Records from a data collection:
* begin *

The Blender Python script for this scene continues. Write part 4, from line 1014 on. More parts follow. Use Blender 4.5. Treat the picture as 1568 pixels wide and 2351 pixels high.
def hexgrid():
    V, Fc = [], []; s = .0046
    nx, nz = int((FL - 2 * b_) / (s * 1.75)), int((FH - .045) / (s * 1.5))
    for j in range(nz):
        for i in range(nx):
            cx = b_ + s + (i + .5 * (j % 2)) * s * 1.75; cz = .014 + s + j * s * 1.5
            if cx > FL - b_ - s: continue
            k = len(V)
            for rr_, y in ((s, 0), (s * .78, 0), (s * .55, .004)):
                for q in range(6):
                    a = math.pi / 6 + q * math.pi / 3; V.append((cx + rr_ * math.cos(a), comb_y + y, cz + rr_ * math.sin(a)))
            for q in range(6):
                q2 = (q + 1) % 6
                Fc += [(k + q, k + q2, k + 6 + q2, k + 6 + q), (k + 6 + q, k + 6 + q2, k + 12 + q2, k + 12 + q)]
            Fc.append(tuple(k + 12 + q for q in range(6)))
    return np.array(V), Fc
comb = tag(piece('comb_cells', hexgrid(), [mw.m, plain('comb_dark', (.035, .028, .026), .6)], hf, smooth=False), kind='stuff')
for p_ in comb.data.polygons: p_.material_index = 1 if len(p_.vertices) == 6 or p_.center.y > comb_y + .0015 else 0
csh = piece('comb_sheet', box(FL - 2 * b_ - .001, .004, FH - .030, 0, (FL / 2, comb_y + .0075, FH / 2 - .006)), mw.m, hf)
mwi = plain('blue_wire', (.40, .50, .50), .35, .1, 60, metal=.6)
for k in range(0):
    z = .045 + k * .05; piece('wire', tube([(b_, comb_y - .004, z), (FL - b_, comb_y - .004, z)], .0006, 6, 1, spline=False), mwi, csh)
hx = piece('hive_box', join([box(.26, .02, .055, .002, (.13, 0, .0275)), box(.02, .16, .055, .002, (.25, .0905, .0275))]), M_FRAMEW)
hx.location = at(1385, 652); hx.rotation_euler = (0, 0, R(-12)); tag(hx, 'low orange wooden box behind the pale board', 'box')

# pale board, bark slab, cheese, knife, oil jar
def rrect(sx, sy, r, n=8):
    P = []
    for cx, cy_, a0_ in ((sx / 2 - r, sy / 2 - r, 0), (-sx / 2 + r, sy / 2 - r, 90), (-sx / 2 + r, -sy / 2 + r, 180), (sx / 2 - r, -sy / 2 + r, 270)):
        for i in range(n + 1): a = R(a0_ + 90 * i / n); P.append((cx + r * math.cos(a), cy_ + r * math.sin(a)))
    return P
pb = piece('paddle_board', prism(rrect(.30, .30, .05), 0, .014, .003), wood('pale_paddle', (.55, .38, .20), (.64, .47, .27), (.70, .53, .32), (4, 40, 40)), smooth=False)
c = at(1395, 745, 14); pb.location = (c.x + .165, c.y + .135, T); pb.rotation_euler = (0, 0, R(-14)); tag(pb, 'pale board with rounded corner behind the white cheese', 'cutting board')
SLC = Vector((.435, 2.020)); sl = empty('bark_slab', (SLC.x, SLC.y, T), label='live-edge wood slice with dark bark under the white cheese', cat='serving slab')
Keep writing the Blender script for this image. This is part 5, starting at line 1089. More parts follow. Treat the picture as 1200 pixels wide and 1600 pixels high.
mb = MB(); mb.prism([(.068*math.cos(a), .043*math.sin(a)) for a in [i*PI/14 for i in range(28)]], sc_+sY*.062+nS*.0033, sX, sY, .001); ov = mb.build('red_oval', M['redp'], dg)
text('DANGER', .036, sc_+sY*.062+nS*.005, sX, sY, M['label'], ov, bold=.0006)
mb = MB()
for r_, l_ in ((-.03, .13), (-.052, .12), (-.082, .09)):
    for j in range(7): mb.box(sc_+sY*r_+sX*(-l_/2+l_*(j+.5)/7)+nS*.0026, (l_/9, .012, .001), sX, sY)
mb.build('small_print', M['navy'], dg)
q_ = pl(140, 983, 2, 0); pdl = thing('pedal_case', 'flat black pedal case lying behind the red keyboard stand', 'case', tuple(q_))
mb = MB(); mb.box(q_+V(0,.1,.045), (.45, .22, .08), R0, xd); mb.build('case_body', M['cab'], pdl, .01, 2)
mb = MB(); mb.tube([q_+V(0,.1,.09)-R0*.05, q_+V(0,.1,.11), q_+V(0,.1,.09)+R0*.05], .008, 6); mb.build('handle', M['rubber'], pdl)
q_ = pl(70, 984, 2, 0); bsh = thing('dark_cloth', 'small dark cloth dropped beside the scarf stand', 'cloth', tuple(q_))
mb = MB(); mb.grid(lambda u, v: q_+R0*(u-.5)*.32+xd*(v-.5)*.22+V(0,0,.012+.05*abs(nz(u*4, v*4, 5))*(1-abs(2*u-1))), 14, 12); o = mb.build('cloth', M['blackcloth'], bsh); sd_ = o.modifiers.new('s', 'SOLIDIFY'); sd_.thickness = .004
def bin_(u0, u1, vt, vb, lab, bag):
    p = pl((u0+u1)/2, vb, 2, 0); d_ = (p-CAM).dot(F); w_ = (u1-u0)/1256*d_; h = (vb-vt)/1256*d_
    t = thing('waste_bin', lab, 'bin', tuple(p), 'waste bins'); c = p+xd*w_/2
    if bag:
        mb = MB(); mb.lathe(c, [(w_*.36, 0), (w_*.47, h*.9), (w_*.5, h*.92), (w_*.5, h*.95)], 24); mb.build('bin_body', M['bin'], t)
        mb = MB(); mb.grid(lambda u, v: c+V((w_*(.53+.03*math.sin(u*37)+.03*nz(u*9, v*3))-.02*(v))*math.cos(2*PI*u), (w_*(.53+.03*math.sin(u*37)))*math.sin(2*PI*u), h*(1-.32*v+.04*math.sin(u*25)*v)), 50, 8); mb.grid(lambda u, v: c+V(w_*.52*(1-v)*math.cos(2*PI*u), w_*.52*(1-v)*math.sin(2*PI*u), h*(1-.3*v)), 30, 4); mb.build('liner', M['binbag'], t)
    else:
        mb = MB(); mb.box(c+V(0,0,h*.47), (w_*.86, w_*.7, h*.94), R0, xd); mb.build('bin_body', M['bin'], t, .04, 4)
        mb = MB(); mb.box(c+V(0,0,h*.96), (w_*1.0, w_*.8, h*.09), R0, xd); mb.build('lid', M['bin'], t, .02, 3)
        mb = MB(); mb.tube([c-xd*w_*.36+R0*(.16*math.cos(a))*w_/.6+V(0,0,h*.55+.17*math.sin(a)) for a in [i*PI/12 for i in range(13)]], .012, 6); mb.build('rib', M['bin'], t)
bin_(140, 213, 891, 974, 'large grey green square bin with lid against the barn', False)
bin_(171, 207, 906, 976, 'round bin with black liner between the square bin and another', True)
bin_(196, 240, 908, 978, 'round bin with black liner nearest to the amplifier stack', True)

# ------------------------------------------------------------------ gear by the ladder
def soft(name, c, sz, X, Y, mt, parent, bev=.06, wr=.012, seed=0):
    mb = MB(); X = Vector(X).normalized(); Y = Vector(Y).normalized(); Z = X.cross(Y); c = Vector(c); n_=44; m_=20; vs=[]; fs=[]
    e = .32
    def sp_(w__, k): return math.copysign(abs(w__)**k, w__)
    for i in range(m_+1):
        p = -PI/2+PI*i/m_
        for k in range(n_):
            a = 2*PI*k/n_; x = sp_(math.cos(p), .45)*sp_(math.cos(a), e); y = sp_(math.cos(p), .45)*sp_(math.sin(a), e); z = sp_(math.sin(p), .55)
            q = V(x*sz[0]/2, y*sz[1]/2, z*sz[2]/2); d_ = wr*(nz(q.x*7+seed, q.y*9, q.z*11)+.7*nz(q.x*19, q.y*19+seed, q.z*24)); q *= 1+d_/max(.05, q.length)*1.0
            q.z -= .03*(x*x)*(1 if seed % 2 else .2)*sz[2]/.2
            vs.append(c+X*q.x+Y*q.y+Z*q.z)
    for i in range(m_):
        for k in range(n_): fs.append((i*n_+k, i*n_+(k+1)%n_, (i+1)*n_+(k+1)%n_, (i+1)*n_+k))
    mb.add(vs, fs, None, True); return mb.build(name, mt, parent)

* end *

Each line in the data that holds the string "script" should be found and copied.

The Blender Python script for this scene continues. Write part 4, from line 1014 on. More parts follow. Use Blender 4.5. Treat the picture as 1568 pixels wide and 2351 pixels high.
Keep writing the Blender script for this image. This is part 5, starting at line 1089. More parts follow. Treat the picture as 1200 pixels wide and 1600 pixels high.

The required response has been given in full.